E venga il giorno, in cui le prodigiose energie del progresso siano impiegate a saziare la fame nel mondo, a educare le generazioni venienti, ad assistere i dolori ricorrenti!

E non siano più sulla terra le sofferenze volute e inutili dell'oppressione politica e sociale salita a sistema, del razzismo promosso o represso, della giusta libertà di coscienza e di espressione conculcata e costretta!

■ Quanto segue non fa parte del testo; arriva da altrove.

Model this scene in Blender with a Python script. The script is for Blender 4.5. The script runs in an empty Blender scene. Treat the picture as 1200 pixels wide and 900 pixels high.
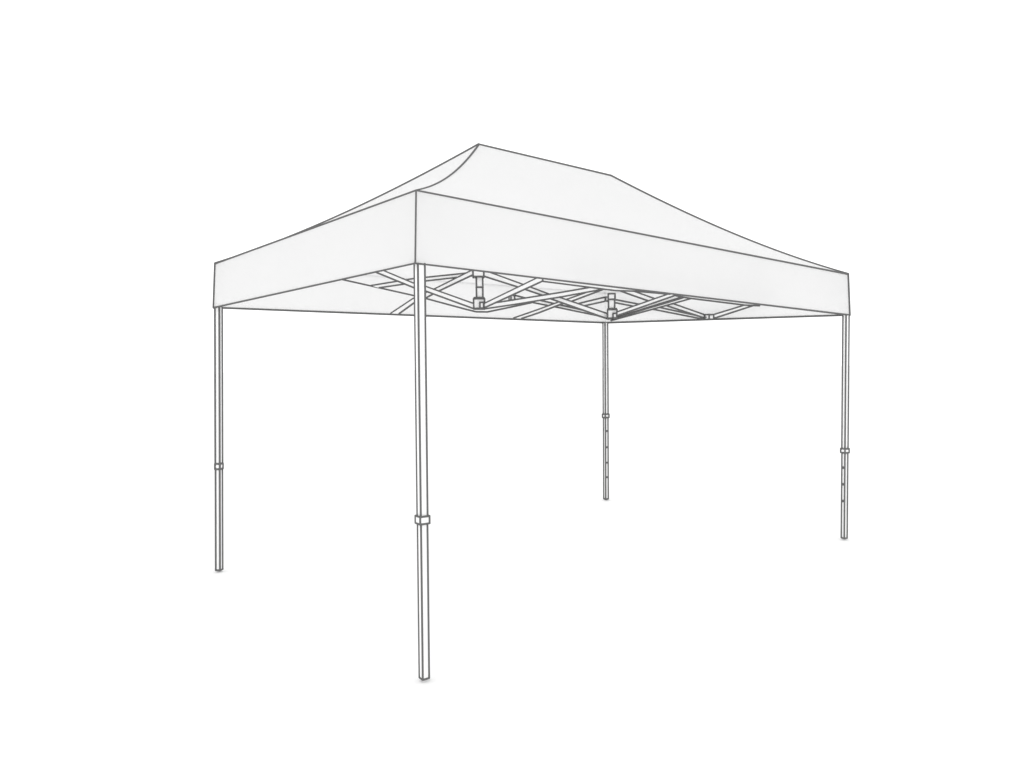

La reminiscenza dei fratelli di fede, ancor oggi in in tanti Paesi, impediti e oppressi, mette sulle Nostre labbra un particolare saluto per loro: coraggio, figli carissimi; siate perseveranti nella fedeltà e nella fiducia; nulla si perderà delle vostre sofferenze che già sono per il mondo una stupenda testimonianza alla libertà religiosa e alla unità spirituale della Chiesa di Cristo; è con voi la preghiera e la solidarietà dei fratelli, è con voi la Chiesa paziente e militante.

Anche per voi, e per voi soprattutto, sia la Pasqua festa di esultanza e di speranza!

E lo sia per tutti; per i sofferenti e per i cercatori di conforto di luce; per i fanciulli e per la gioventù, per voi che Ci ascoltate e volete sentire dalle Nostre labbra il saluto augurale di Cristo risorto: la pace sia con voi!

E la Nostra Benedizione Apostolica ve la ottenga piena di gaudio e di fiducia.